Naquele momento inicial, na verdade, Raquel não tinha a exata dimensão do que falava. Prova disso é que dois anos depois ela adotou outra opinião sobre as OSs. Foi quando passou a lutar ferrenhamente pela sua implementação na gestão da educação. Onde também não conseguiu lograr qualquer êxito.
As falhas conceituais, administrativas e jurídicas no processo de contratação das esperadas OSs, infelizmente, não foram o pior. Devemos juntar a elas os editais viciados (Fica, TeN-po, Canto da Primavera, Orquestra Filarmônica) que deram vitória esmagadora a um único grupo que permanece gravitado às suas voltas.
A este respeito, há sérias suspeitas ainda impossíveis de serem comprovadas, simplesmente porque as prestações de contas dos editais já realizados, do Fica, por exemplo, desde 2015, solicitadas pelo Ministério Público e Tribunal de Contas, ainda não foram conferidas, por sumiço de partes dos processos ou mesmo sumiço do todo que os deveriam compor. Simples assim, sumiram.
Tem também o passivo da Lei Goyazes, que veio capengando com crescentes reclamações, limitações, atrasos e falta de diálogo com o Conselho de Cultura. Por que foi tão complicado assim lidar com questões já previstas por lei? E o que dizer do Fundo Cultural, que tem se revelado o principal instrumento da secretaria para acalmar o setor e que é, também, seu principal estopim?
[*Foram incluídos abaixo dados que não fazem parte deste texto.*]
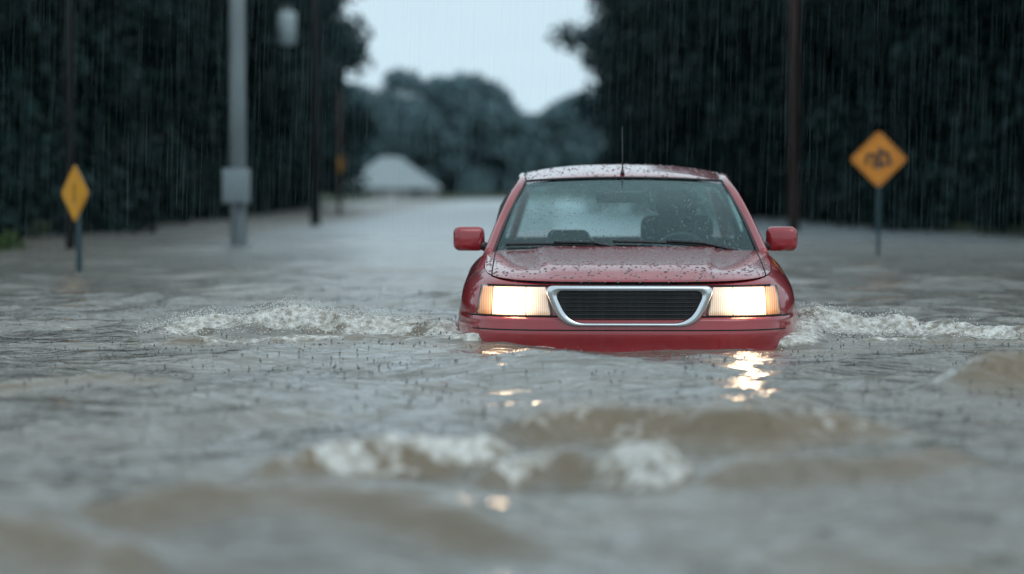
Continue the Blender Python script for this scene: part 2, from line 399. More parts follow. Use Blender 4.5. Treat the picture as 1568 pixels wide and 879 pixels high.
def drops(name,ob,n,smin,smax,matl,filt=None,h=.35):
    me=ob.data; vs=np.array([v.co[:] for v in me.vertices]); tri=[];
    for p in me.polygons:
        v=list(p.vertices)
        for k in range(1,len(v)-1): tri.append((v[0],v[k],v[k+1]))
    tri=np.array(tri); A,B,C=vs[tri[:,0]],vs[tri[:,1]],vs[tri[:,2]]
    cr=np.cross(B-A,C-A); ar=np.linalg.norm(cr,axis=1); idx=rng.choice(len(tri),n,p=ar/ar.sum())
    r1=np.sqrt(rng.random(n));r2=rng.random(n)
    P=A[idx]*(1-r1)[:,None]+B[idx]*(r1*(1-r2))[:,None]+C[idx]*(r1*r2)[:,None]
    Nn=cr[idx]/ar[idx][:,None]; Nn*=np.sign(Nn[:,2]+1e-6)[:,None]
    if filt is not None:
        k=filt(P); P=P[k];Nn=Nn[k]
    n=len(P); sz=smin+(smax-smin)*rng.random(n)**3
    ref=np.tile([1.,0,0],(n,1)); a=np.cross(Nn,ref); a/=np.linalg.norm(a,axis=1)[:,None]; b=np.cross(Nn,a)
    V=[];m=7
    rot=rng.random(n)*6.28; el=1+.9*rng.random(n)
    rings=[(1.0,-.05),(.78,.62),(.0,1.0)]
    for rr,hh in rings:
        if rr==0: V.append((P+Nn*(sz*h)[:,None])[:,None,:]); continue
        th=np.arange(m)/m*2*math.pi
        c=np.cos(th)[None,:]+0*rot[:,None]; s_=np.sin(th)[None,:]+0*rot[:,None]
        V.append(P[:,None,:]+(a[:,None,:]*c[...,None]*el[:,None,None]+b[:,None,:]*s_[...,None])*(sz*rr)[:,None,None]+(Nn*(sz*h*hh)[:,None])[:,None,:])
    V=np.concatenate(V,1).reshape(-1,3); K=2*m+1
    base=np.arange(n)*K
    th=[]
    for k in range(m):
        th.append((k,(k+1)%m,m+(k+1)%m)); th.append((k,m+(k+1)%m,m+k)); th.append((m+k,m+(k+1)%m,2*m))
    th=np.array(th); Fa=(base[:,None,None]+th[None]).reshape(-1,3)
    return mesh_obj(name,V,Fa,[matl],car)
drops('rain_beads_hood',hood_o,1900,.0026,.0105,dropm,None,.5)
drops('rain_beads_roof',roof_o,1000,.0028,.010,dropm,lambda P:P[:,1]<3.0,.5)
drops('rain_beads_glass',ws_o,1500,.0018,.0055,dropg)

# ================================================================ WATER
cosA,sinA=math.cos(CARA),math.sin(CARA)
def car_local(x,y):
    dx=x-CARX;dy=y-CARY
    return dx*cosA-dy*sinA, dx*sinA+dy*cosA
ys=[-30.]
while ys[-1]<3: ys.append(ys[-1]+max(.03,(3-ys[-1])*.12))
while ys[-1]<16.5: ys.append(ys[-1]+.018+.0003*(ys[-1]-3))
st=.024
while ys[-1]<900: st*=1.022; ys.append(ys[-1]+st)
ys=np.array(ys); sy=np.gradient(ys)
xp=[0.]
while xp[-1]<3.6: xp.append(xp[-1]+.021)
st=.021
while xp[-1]<600: st*=1.04; xp.append(xp[-1]+st)
xp=np.array(xp); xs=np.r_[-xp[::-1][:-1],xp]; sx=np.gradient(xs)
X,Y=np.meshgrid(xs,ys); SX,SY=np.meshgrid(sx,sy); ST=np.maximum(SX,SY*.7)
H=np.zeros_like(X)
WX=X+.30*(fbm(X*.6,Y*.6,3,3)-.5); WY=Y+.45*(fbm(X*.8+9,Y*.8,3,8)-.5)
for i in range(90):
    lam=.12*(3.0/.12)**(rng.random()); ang=rng.normal(0,.55); kx=math.sin(ang);ky=math.cos(ang)
    s=.0165 if lam<1.0 else .0115
    a=s*lam/(2*math.pi)*1.414; ph=rng.random()*6.28
    wgt=np.clip((lam-2.5*ST)/(2.5*ST),0,1)
    c=np.sin((WX*kx+WY*ky)*2*math.pi/lam+ph)
    H+=wgt*a*(c+.3*(c*c-.5))
gust=(.55+.9*fbm(X*.35,Y*.22,3,21))*(1-.35*np.exp(-((Y-12.7)/1.2)**2))*(1+.45*sstep(9.5,6.5,Y))
H*=gust
FO=np.zeros_like(X); BRN=np.zeros_like(X)
def ridge(pts,amp,w,foam,seed,taper=.25,wob=.22,ridge_brown=.6):
    global H,FO,BRN
    pts=sorted(pts); px=np.array([p[0] for p in pts]);py=np.array([p[1] for p in pts])
    yr=np.interp(X,px,py)+wob*(fbm(X*1.6,0*X+seed,3,seed)-.5)
    dy=Y-yr; e=sstep(px[0]-taper*.2,px[0]+taper,X)*sstep(px[-1]+taper*.2,px[-1]-taper,X)
    ww=np.where(dy<0,w*.5,w*1.25)
    am=amp*(.65+.8*fbm(X*2.4,0*X+seed*3,3,seed+5))
    g=np.exp(-(dy/ww)**2)*e
    H+=am*g
    BRN=np.maximum(BRN,ridge_brown*np.exp(-((dy+.35*w)/(w*.6))**2)*e)  # browner water on the near face of each ridge
    if foam>0:
        fn=fbm(X*6,Y*8,4,seed+9)
        fz=np.exp(-((dy+.22*w)/(w*.85))**2)*e
        FO=np.maximum(FO,foam*fz*np.clip(.5+2.2*(fn-.42),0,1.3))
        H+=min(foam,.8)*fz*(.06*(fbm(X*9,Y*11,3,seed+2)-.45)+.03*(vnoise(X*22,Y*24,seed+4)-.5))
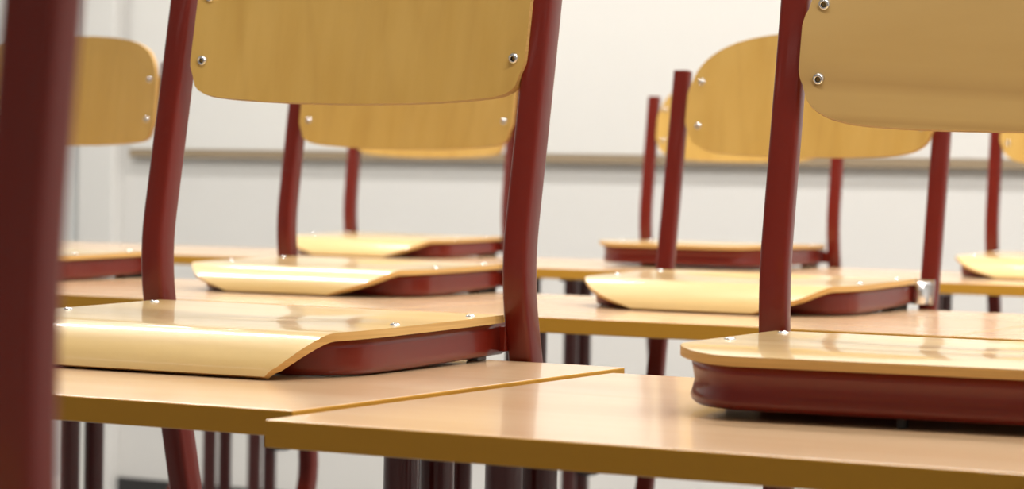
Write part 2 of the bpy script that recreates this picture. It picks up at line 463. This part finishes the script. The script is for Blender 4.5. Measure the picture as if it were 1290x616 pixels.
# ------------------------------------------------------------------ desks in rows
desk(-1.655, 1.962, .004, 'beech-topped front desk at the left, carrying the large middle chair')
desk(-.936, 1.902, .005, 'nearest beech-topped school desk, its front edge crossing the bottom right')
desk(-2.992, 3.130, 0, 'beech-topped school desk in the second row at the far left')
desk(-2.292, 3.129, 0, 'beech-topped school desk in the second row behind the big middle chair')
desk(-1.588, 3.127, 0, 'beech-topped school desk in the second row holding the chair with silver brackets')
desk(-.885, 3.129, 0, 'beech-topped school desk in the second row at the right edge')
desk(-3.645, 4.540, 0, 'beech-topped school desk in the last row with no chair on it')
desk(-2.940, 4.540, 0, 'beech-topped school desk in the last row, holding the chair half hidden behind two others')
desk(-2.235, 4.540, 0, 'beech-topped school desk in the last row, seen right of the big middle chair')
desk(-1.530, 4.540, 0, 'beech-topped school desk in the last row at the right edge')

# ------------------------------------------------------------------ chairs set up on the desks
chair(-1.251, 1.978, .02, 'large red-framed chair in the middle, its curved seat front resting on the left front desk',
      lean=.19, low=.26, dz=.027, w=.382, pb=.0125, square=True, soft=False, bx=.009, pad=False, rin=.164)
chair(-.603, 1.917, .09, 'red-framed chair at the right with a red rail all along the seat front',
      drape=False, lean=.20, low=.15, dz=.005, back=M_BACK2, rin=.160)
chair(-1.885, 3.143, 0, 'red-framed plywood chair directly behind the large middle one',
      lean=.16, low=.22, pb=.0115, square=True, bx=.004)
chair(-1.286, 3.143, 0, 'red-framed plywood chair with silver brackets between seat and posts',
      bracket=True, lean=.17, low=-.17, dz=-.004, ptop=.312, bx=.006, rin=.158)
chair(-2.488, 3.143, 0, 'red-framed chair at the far left, partly behind the dark foreground post',
      lean=.11, low=.22, pb=.0115, square=True)
chair(-2.663, 4.556, 0, 'farthest chair seen through the large middle chair, mostly its seat showing',
      lean=.12, low=.22, pb=.0115, square=True)
chair(-1.974, 4.556, .04, 'farthest chair behind the silver-bracket one, with red rail along its seat front',
      drape=False, lean=.15, low=.22, w=.385)
chair(-1.282, 4.556, 0, 'farthest plywood chair cut off by the right edge of the photo',
      lean=.11, low=.2)
# the chair closest to the lens shows only its right post
chair(-.7020, .629, 0, 'blurred dark red chair post closest to the camera at the left edge',
      lean=.11, low=.02, hv=.115)
desk(-1.06, .614, 0, 'school desk under the blurred foreground chair, below the picture')
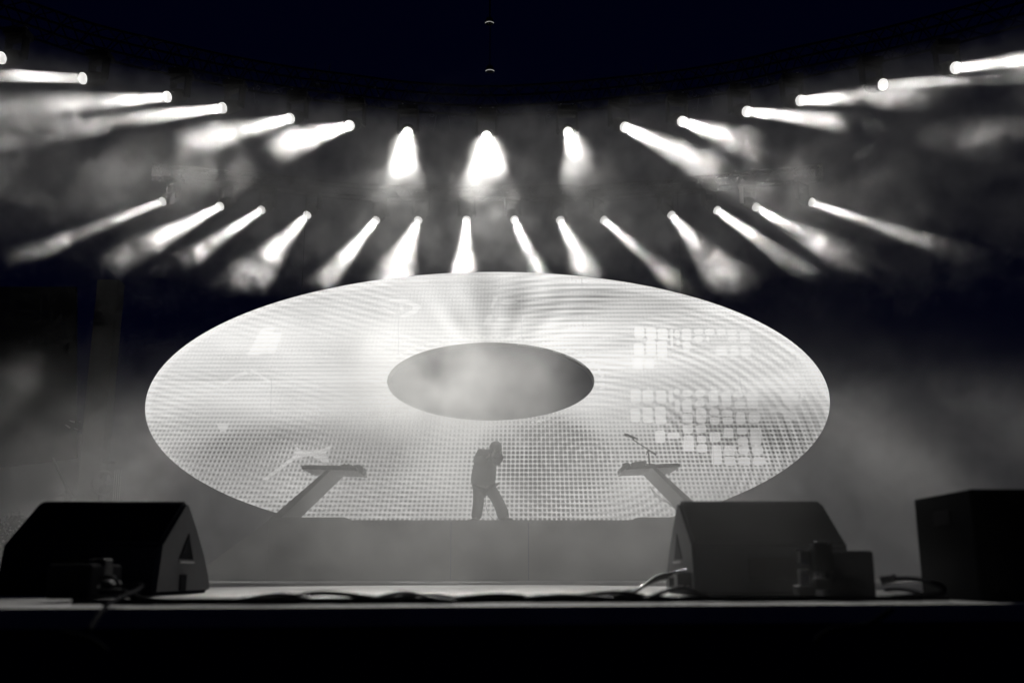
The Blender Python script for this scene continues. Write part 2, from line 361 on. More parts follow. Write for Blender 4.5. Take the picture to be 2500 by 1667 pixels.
cable([w_(2160,1440,4.3), w_(2200,1438,4.3), w_(2240,1446,4.2), (P(2290,1450,4.1).x, 4.1, FZ+.012)], .009, 'thin black cable lying inside the loop beside the large speaker cabinet')
cable([w_(262,1432,3.9), w_(300,1430,3.85), w_(345,1426,3.8), w_(335,1440,3.7), (P(320,1460,3.3).x, 3.12, FZ+.014), (P(300,1480,3.1).x, 2.86, FZ-.05)], .009, 'black cable bending sharply over the edge beside the left lamp')
cable([w_(250,1444,3.9), w_(300,1446,3.7), (P(400,1455,3.6).x, 3.5, FZ+.016), (P(560,1455,3.5).x, 3.45, FZ+.014), (P(760,1460,3.5).x, 3.5, FZ+.014)], .014, 'thick black cable running from the left lamp towards centre')
cable([w_(2180,1486,2.9), w_(2172,1490,2.9), w_(2120,1522,2.9), w_(2040,1536,2.9), w_(2012,1545,2.9), w_(1990,1570,2.9)], .010, 'dark cable hanging in front of the stage skirt on the right', 'cables in the photo pit')
cable([w_(150,1545,2.4), w_(180,1552,2.4), w_(222,1562,2.4), w_(260,1590,2.4)], .009, 'dark cable hanging in front of the stage skirt on the left', 'cables in the photo pit')
# ------------------------------------------------------------------ ring shaped LED screen
YR = 22.3
def ring_pts(cx, cy, a, b, n, rot=0, Y=YR):
    out = []
    for k in range(n):
        t = 2*math.pi*k/n; x, y = a*math.cos(t), b*math.sin(t)
        out.append(P(cx + x*math.cos(rot) + y*math.sin(rot), cy - x*math.sin(rot) + y*math.cos(rot), Y))
    return out
ring = empty('ring_screen', P(1198,931,YR), label='huge glowing oval ring of LED panels hung behind the stage riser', cat='led screen')
OUT = ring_pts(1190, 990, 836, 326, 200, math.radians(.6)); INN = ring_pts(1198, 931, 253, 95, 200)
RL = Vector(ring.location); PPM = ppm(1190, 960, YR)
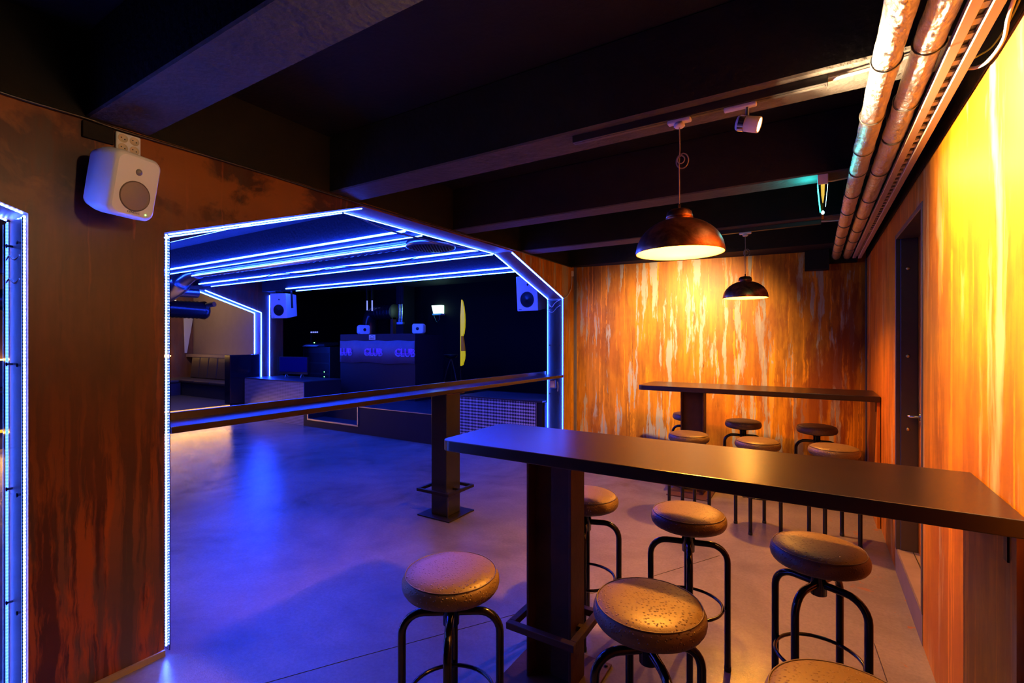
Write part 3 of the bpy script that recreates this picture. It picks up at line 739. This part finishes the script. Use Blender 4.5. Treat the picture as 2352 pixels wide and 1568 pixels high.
MB().lathe([(.0615, -DP/2-.002), (.064, -DP/2-.004), (.0665, -DP/2-.0015), (.0665, -DP/2+.01)], 40, (0, 0, -.042), 'y').obj('woofer_ring', 'piping', sp)
MB().lathe([(0, -DP/2-.007), (.03, -DP/2-.0055), (.0615, -DP/2-.002)], 40, (0, 0, -.042), 'y').obj('woofer_grille', 'grille', sp)
MB().lathe([(0, -DP/2-.009), (.009, -DP/2-.007), (.0125, -DP/2-.003), (.0145, -DP/2-.001), (.0145, -DP/2+.01)], 24, (0, 0, .065), 'y').obj('tweeter', 'grille', sp)
MB().lathe([(0, -DP/2-.0025), (.0035, -DP/2-.0015), (.0035, -DP/2+.004)], 10, (.058, 0, -.112), 'y').obj('power_light', 'green', sp)
text('lettering', 'GENELEC', .013, 'ink', sp, (.005, -DP/2-.0006, -.1135), (PI/2, 0, 0))
MB().box(-.04, .04, DP/2-.01, DP/2+.07, -.05, .05).obj('wall_bracket', 'satin_black', sp, bevel=.004)
MB().lathe([(0, 0), (.02, 0), (.024, .006), (0, .01)], 16, (-W*.44, DP/2-.06, .06), 'x').obj('side_knob', 'white', sp)

sk = thing('power_socket', 'white four-way power socket above the wall speaker', 'socket', (XL, 1.007, 2.545))
def rbox(y0, y1, z0, z1, x0, x1, mat, name, par, bev=.006): return box(name, mat, (x0, x1, y0, y1, z0, z1), par, bevel=bev)
rbox(-.05, .05, -.05, .05, 0, .02, 'white', 'plate', sk)
for y in (-.023, .023):
    for z in (-.022, .022):
        d = MB().lathe([(.020, .021), (.018, .0225), (.017, .0212), (.0165, .0205), (0, .0205)], 24, (0, y, z), 'x').obj('outlet', 'white_warm', sk)
        MB().lathe([(0, .0212), (.0028, .0212), (.0028, .0205)], 8, (0, y-.007, z+.003), 'x').lathe([(0, .0212), (.0028, .0212), (.0028, .0205)], 8, (0, y+.007, z-.003), 'x').obj('pin_hole', 'cord_dark', d)
tag(box('blank_board', 'black', (XL, XL+.018, .835, .95, 2.525, 2.60), bevel=.003), 'black blank cover plate left of the power socket', 'plate')

# ================================================================== HALL: SPEAKERS
def stage_speaker(label, loc, rz, tilt, ch_):
    s = thing('stage_speaker', label, 'speaker', loc, 0, 'hanging white stage speakers')
    s.rotation_euler = (math.radians(tilt), 0, math.radians(rz))
    w_, h_, d_ = .36, .52, .42
    v = [(-w_/2, -d_/2, -h_/2), (w_/2, -d_/2, -h_/2), (w_*.42, d_/2, -h_/2+.03), (-w_*.42, d_/2, -h_/2+.03)]
    v += [(x, y, -z) for x, y, z in v]
    MB().add(v, [(0, 3, 2, 1), (4, 5, 6, 7), (0, 1, 5, 4), (1, 2, 6, 5), (2, 3, 7, 6), (3, 0, 4, 7)]).obj('cabinet', 'white', s, bevel=.012)
    f = -d_/2
    MB().lathe([(.118, f-.001), (.114, f-.006), (.108, f-.002)], 36, (0, 0, -.09), 'y').obj('woofer_ring', 'satin_black', s)
    MB().lathe([(.112, f-.0015), (.05, f-.0005), (0, f-.008)], 32, (0, 0, -.09), 'y').obj('woofer', 'cone', s)
    MB().lathe([(.1, f-.0005), (.085, f-.003), (.03, f-.0012), (0, f-.0012)], 32, (0, 0, .12), 'y').obj('waveguide', 'white', s)
    MB().lathe([(.016, f-.0025), (0, f-.005)], 16, (0.02, 0, .13), 'y').obj('tweeter', 'cone', s)
    box('badge', 'ink', (-.15, -.1, f-.002, f+.002, -.238, -.23), s)
    for sx in (-1, 1):
        MB().box(sx*w_*.48-.006, sx*w_*.48+.006, -.03, .03, -.05, .31).obj('bracket_arm', 'satin_black', s)
    MB().box(-w_*.49, w_*.49, -.03, .03, .3, .315).obj('bracket_bar', 'satin_black', s)
    MB().tube([(-.08, 0, .31), (-.08, 0, ch_)], .008, 6).tube([(.08, 0, .31), (.08, 0, ch_)], .008, 6).obj('chain', 'dark_steel', s)
    return s
stage_speaker('white stage speaker hanging behind the right slope of the large portal', (-3.62, 6.44, 2.33), 0, 5, .672)
stage_speaker('white stage speaker hanging at left above the television', (-9.55, 6.2, 2.36), 24, 5, .33)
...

O Fundo Cultural na era da Raquel foi acometido de caduquice. Seu cronograma, que inexplicavelmente segue às soltas sem cumprir as previsões por ele mesmo estabelecidas, não executou inteiramente os anos anteriores (2015 e 2016), faltando repasses de pagamentos a produtores e artistas. E mesmo varado, devendo ainda neste ano corrente cerca de 80% do pagamento previsto no edital de 2017, o Fundo está às voltas com a urgência de ser lançada sua edição deste ano, para não ser jogado na gaveta obscura do orçamento fiscal que vai de um ano a outro e em que tudo pode acontecer – e até não acontecer.
Alguns poderiam dizer que, em tempos de crise, a cultura da Raquel Teixeira teve o mérito de cumprir com a tabela dos eventos do calendário cultural (Fica, Canto da Primavera e TeN-Po), ainda que sem o estabelecimento de um rito que a respeitasse em termos orçamentários e cronológicos. Mas e a prospecção de novas ações e projetos, não faz parte de uma gestão cultural saudável, desejável, eficiente e pela qual se faz merecedora a relevante expressão da cena cultural goiana?
Ora, isso nem passou pela cabeça da secretária com seus tantos afazeres acumulados e sua forma centralizadora de administrar. A exceção teria sido de um projeto de grande valor arquitetônico e no entanto mal calibrado, que nem nome tem e atende pela invocativo de “circuito cultural da Praça Cívica”.
E o que dizer mais? Duas promessas da campanha passada não foram devidamente equacionadas pela secretária do governador que as fez: a construção de 20 centros culturais nas 20 maiores cidades goianas que não tenham equipamentos similares e a indexação percentual do orçamento da cultura ao tesouro estadual, como forma de não mais se depender da rara boa vontade de governantes menos sensíveis a ela.
A personalidade forte e o reconhecido comportamento torrão da Raquel Teixeira, se não fizeram dela a tão esperada super-secretária da Educação, Cultura e Esporte, talvez nos sirvam em outro lugar, vindo-lhe a calhar em novas funções públicas, pois é inegável a sua energia, a correção e o amor social com que ela se dedica ao mundo coletivo.
Oxalá, ela será uma excelente vice-governadora, superando em muito as tradicionais funções do cargo. Se não é realizadora, Raquel é articuladora nata, tem empatia e grande capacidade política.
E já que ela não é de desistir, tem lá na frente uma valorosa missão à espera de gente como ela, que é o cargo de prefeita de Goiânia, para o qual sua crescente visibilidade a encaminharia com grandes chances de vitória. Terá o meu voto. Como também o tem agora, agregada ao voto no melhor candidato que temos ao governo estadual. Da cultura, ficam os rastros rasos e os passos firmes, porém vacilantes.